The 2016 lineup includes “Satchmo at the Waldorf,” about legendary trumpet player Louis Armstrong; “The Marvelous Wonderettes,” a musical featuring ’50s and ’60s pop songs; “Reefer Madness,” a musical inspired by the 1936 anti-marijuana film; and Neil Simon’s “Laughter on the 23rd Floor.”

The season is “based on what’s good in the theater, this space … there’s no other theater like it around here,” Burns says. Working with the space is important, but it’s even more important to build trust with performers, directors, stage crews, and audiences, he adds.

“We want to get to a point where we can do something like … a musical that nobody really knows and that we’d be afraid to sell tickets for … and the audience trusts us enough that they know when they leave, they’re going to feel good,” he says.
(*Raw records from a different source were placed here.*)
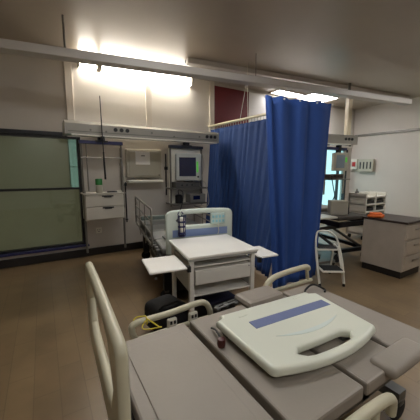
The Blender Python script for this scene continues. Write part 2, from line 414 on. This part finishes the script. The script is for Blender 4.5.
box('housing', (-.16, -.1, 0), (.16, .1, .16), M('pump_grey', (120, 118, 112), .45), sp, bev=.01)
box('display', (-.1, -.105, .06), (.04, -.099, .13), screenm, sp); 
sp2 = thing('suction_jar', 'dark jar with tubes on the lower shelf of the monitor rack', 'jar', (2.08, 4.52, .92))
MB().lathe([(0, 0), (.06, 0), (.065, .02), (.065, .14), (.04, .16), (0, .16)], 16).make('jar_body', blackm, sp2, smooth=True)
MB().tube([(0, 0, .15), (-.02, -.03, .24), (.05, -.06, .2), (.03, -.08, .02), (-.05, -.09, -.2)], .008, 8, 6).make('hose', blackm, sp2, smooth=True)
o = MB().tube([(2.52, 4.47, 1.86), (2.56, 4.44, 1.6), (2.5, 4.43, 1.35), (2.6, 4.44, 1.25), (2.66, 4.44, .9), (2.5, 4.44, .78)], .006, 8, 8).make('monitor_cable', beigeb, smooth=True)
tag(o, 'thin pale cable dangling beside the green strip of the monitor', 'cable')

# ================================================================ CURTAINS
def curtain(name, top, bot, z1, z0, folds, amp, mat, seed, label, group=None, scal=.0):
    rnd = random.Random(seed)
    T = spline([Vector((*p, 0)) for p in top], 24); B = spline([Vector((*p, 0)) for p in bot], 24)
    def at(L, s):
        f = s * (len(L) - 1); i = min(int(f), len(L) - 2); return L[i].lerp(L[i + 1], f - i)
    ph = [rnd.uniform(-.35, .35) for _ in range(folds + 2)]
    N, K = folds * 14, 26
    bm = bmesh.new(); g = []
    for j in range(K + 1):
        t = j / K; row = []
        for i in range(N + 1):
            s = i / N
            p = at(T, s).lerp(at(B, s), t)
            d = (at(T, min(1, s + .02)) - at(T, max(0, s - .02))).normalized(); nrm = Vector((d.y, -d.x, 0))
            f = s * folds; k = int(min(f, folds)); pp = ph[k] * (1 - (f - k)) + ph[k + 1] * (f - k)
            a = amp * (.75 + .25 * math.sin(3 * s + seed)) * (.8 + .35 * t)
            w = math.sin(2 * math.pi * (f + pp * .6)) + .22 * math.sin(4 * math.pi * (f + .2 + pp) + 1.5 * t)
            p = p + nrm * a * w
            z = z1 + (z0 - z1) * t - (scal * (.5 - .5 * math.cos(2 * math.pi * f)) * (1 - t))
            row.append(bm.verts.new((p.x, p.y, z)))
        g.append(row)
    for j in range(K):
        for i in range(N): bm.faces.new((g[j][i], g[j][i + 1], g[j + 1][i + 1], g[j + 1][i]))
    me = bpy.data.meshes.new(name); bm.to_mesh(me); bm.free()
    o = link('curtain_cloth', me, mat, smooth=True)
    sm = o.modifiers.new('thick', 'SOLIDIFY'); sm.thickness = .003
    r = thing(name, label, 'curtain', (top[0][0], top[0][1], z0)); o.parent = r; o.matrix_parent_inverse = Matrix.Translation(-Vector(r.location))
    return r, T, at
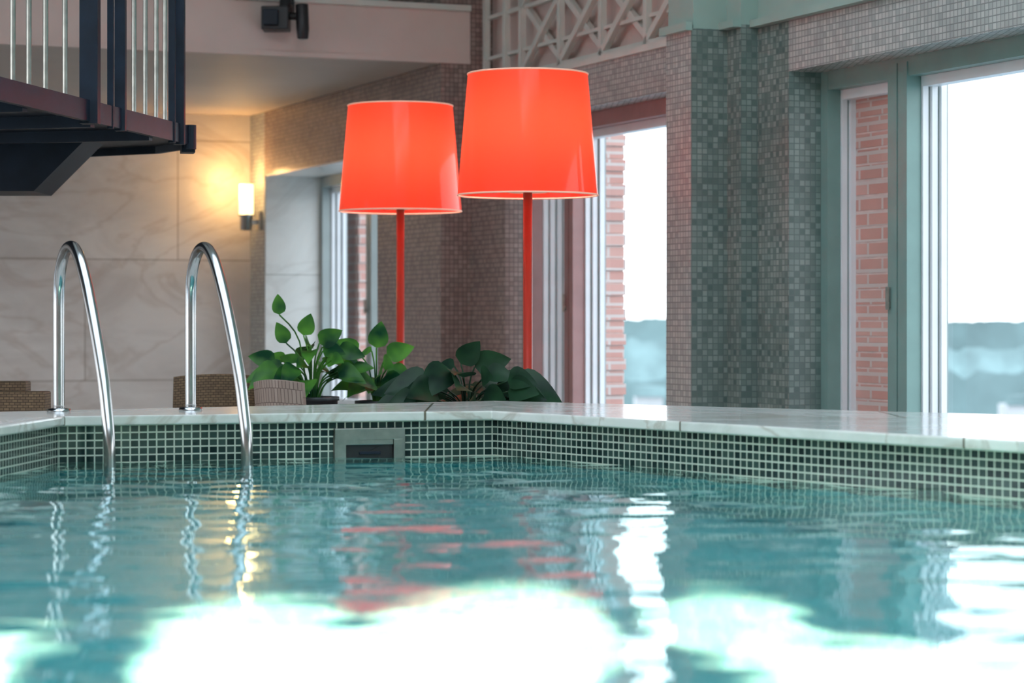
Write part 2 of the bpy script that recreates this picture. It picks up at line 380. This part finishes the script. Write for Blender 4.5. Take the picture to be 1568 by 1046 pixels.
# deck floor (ring round the pool body)
f = MB()
R = [W(-3.9, .5), W(15.2, .5), W(15.2, -8.2), W(-3.9, -8.2)]
def clipbox():
    bmf = bmesh.new(); vv = [bmf.verts.new((x, y, FL)) for x, y in R]; bmf.faces.new(vv)
    for (pc, pn) in (((-2.3, 0, 0), (1, 0, 0)), ((3.4, 0, 0), (1, 0, 0)), ((0, .6, 0), (0, 1, 0)), ((0, 8.0, 0), (0, 1, 0))):
        bmesh.ops.bisect_plane(bmf, geom=bmf.verts[:]+bmf.edges[:]+bmf.faces[:], plane_co=pc, plane_no=pn)
    for fc in list(bmf.faces):
        q = fc.calc_center_median()
        if not (-2.3 < q.x < 3.4 and .6 < q.y < 8.0):
            f.face([v.co[:] for v in fc.verts], [(v.co.x, v.co.y) for v in fc.verts], 'deck')
    bmf.free()
clipbox()
f.face([(-2.3, 6.497+.0, FL), (-1.9, 6.765, FL), (-.06, 8.0, FL), (-2.3, 8.0, FL)], [(-2.3, 6.5), (-1.9, 6.77), (-.06, 8), (-2.3, 8)], 'deck')
f.face([(-.06, 8.0, FL), (2.6, 5.87, FL), (3.4, 3.9, FL), (3.4, 8.0, FL)], [(-.06, 8), (2.6, 5.87), (3.4, 3.9), (3.4, 8)], 'deck')
f.build('floor')

# skimmer
ex = Vector((.944, .331, 0)); en = Vector((.331, -.944, 0))
s0 = Vector((-.417, 7.026, 0))
sk = MB()
def sb(x0, x1, z0, z1, t0, t1, key):
    q = [s0+ex*x0+en*t0, s0+ex*x1+en*t0, s0+ex*x1+en*t1, s0+ex*x0+en*t1]
    sk.prism([(v.x, v.y) for v in q], z0, z1, key)
sb(-.105, .105, .054, .086, 0, .018, 'steel'); sb(-.105, -.072, -.045, .054, 0, .018, 'steel'); sb(.072, .105, -.045, .054, 0, .018, 'steel'); sb(-.072, .072, -.045, -.018, 0, .018, 'steel')
sb(-.072, .072, -.018, .054, .001, .004, 'black')  # dark plate painted in place of the skimmer's shaded opening
sb(-.072, .072, .038, .054, .004, .012, 'steel')
sb(-.03, .035, .010, .018, .004, .010, 'iron')
sk.build('pool_skimmer', bevel=.002)

# ladder
lad = empty('pool_ladder')
prof = [(0, -.62), (0, -.2), (0, 0), (.012, .08), (.06, .16), (.13, .25), (.28, .385), (.42, .49), (.55, .565), (.66, .602), (.76, .612), (.86, .600), (.94, .565), (.985, .52), (1.0, .46), (1.0, .3), (1.0, .133)]
def cr_interp(P, k=6):
    o = []
    for i in range(len(P)-1):
        p0 = P[max(i-1, 0)]; p1 = P[i]; p2 = P[i+1]; p3 = P[min(i+2, len(P)-1)]
        for j in range(k):
            t_ = j/k; o.append(.5*((2*p1)+(p2-p0)*t_+(2*p0-5*p1+4*p2-p3)*t_*t_+(3*p1-p0-3*p2+p3)*t_**3))
    o.append(P[-1]); return o
for nm, F0, B0 in (('rail_1', (-1.095, 6.58), (-1.329, 7.09)), ('rail_2', (-.7315, 6.67), (-.9556, 7.19))):
    r = MB()
    P = [Vector((F0[0]+(B0[0]-F0[0])*t_, F0[1]+(B0[1]-F0[1])*t_, z)) for t_, z in prof]
    r.tube(cr_interp(P), .0165, 'chrome', 20)
    r.lathe(B0[0], B0[1], [(.0155, .142), (.034, .140), (.036, .133)], 'chrome', 24)
    r.build(nm, lad)
for k, z in enumerate((-.2, -.38, -.56)):
    r = MB(); r.beam((-1.095, 6.58, z), (-.7315, 6.67, z), .02, .07, 'steel', (0, 0, 1)); r.build('tread_%d' % (k+1), lad)

# unseen lamps added under water for the bright floor patches and turquoise glow
def area(name, loc, target, size, energy, col=(1, 1, 1), sy=None, spread=None):
    l = bpy.data.lights.new(name, 'AREA'); l.energy = energy; l.size = size; l.color = col
    if sy: l.shape = 'RECTANGLE'; l.size_y = sy
    if spread: l.spread = spread
    o = bpy.data.objects.new(name, l); o.location = loc
    o.rotation_euler = (Vector(target)-Vector(loc)).to_track_quat('-Z', 'Y').to_euler(); scn.collection.objects.link(o); return o
def spot(name, loc, target, energy, ang, blend, col=(1, 1, 1), r=.03):
    l = bpy.data.lights.new(name, 'SPOT'); l.energy = energy; l.spot_size = math.radians(ang); l.spot_blend = blend; l.color = col; l.shadow_soft_size = r
    o = bpy.data.objects.new(name, l); o.location = loc
    o.rotation_euler = (Vector(target)-Vector(loc)).to_track_quat('-Z', 'Y').to_euler(); scn.collection.objects.link(o); return o
LC = (1, .62, .42)
spot('added_patch_spot', (-.3, 1.3, -.12), (-.44, 4.05, -1.2), 12500, 9, .25, LC)
spot('added_patch_spot.001', (-.3, 1.3, -.12), (-.06, 4.15, -1.2), 12500, 9.5, .25, LC)
spot('added_patch_spot.002', (-.3, 1.3, -.12), (-.22, 3.55, -1.2), 10500, 13, .45, LC)
spot('added_patch_spot.003', (.5, 1.3, -.12), (.42, 4.45, -1.2), 11000, 5, .3, LC)
spot('added_patch_spot.004', (.5, 1.3, -.12), (.60, 3.85, -1.2), 10500, 7.5, .3, LC)
spot('added_patch_spot.005', (-1.0, 1.3, -.12), (-.90, 4.15, -1.2), 11000, 3.6, .4, LC)
spot('added_patch_spot.006', (-1.0, 1.3, -.12), (-.68, 3.70, -1.2), 8500, 2.5, .5, LC)
area('added_teal_light', (-1.2, 1.25, -.5), (-.3, 6, -.6), .4, 10, (.45, 1, 1))  # added teal fill to tint and brighten the pool
area('added_teal_light.001', (1.8, 1.25, -.5), (.6, 6, -.6), .4, 6, (.45, 1, 1))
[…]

Looking back, moving ahead

According to Cavalaro, the Rep’s 2016 season is all about building on the successes of 2015. Earlier this year, the theater hired former Coat of Arms manager Mark Michael Adams as the front-of-house manager and Seraphina Caligiure as youth programming manager. Recently, they’ve hired Jerry Craven as technical director, a position that’s been unfilled for the last year.

“We’re receiving proposals from people who want to be here on staff and are pitching ways to help us cut costs … and it’s really cool to get those proposals,” Cavalaro says.

The theater’s production of “Oliver!,” directed by Burns and designed by Ben Hart and Brandon James, who created the puppets for last summer’s production of “Avenue Q,” opens later this month. Also this month, “Eat It Up,” the series of food talks with local chefs that began last year, resumes, though now it’s a collaboration with 3S Artspace and Block Six Restaurant. And in the immediate future, Cavalaro hopes that in 2017, the theater’s heating and air conditioning system can get a much-needed overhaul.

“I think we’re putting on better shows than have been here in a while,” Kelly says. “Just in terms of artistic merit and finding talent from further away and bringing them here, or better utilizing local resources. It feels like we’re building a company.”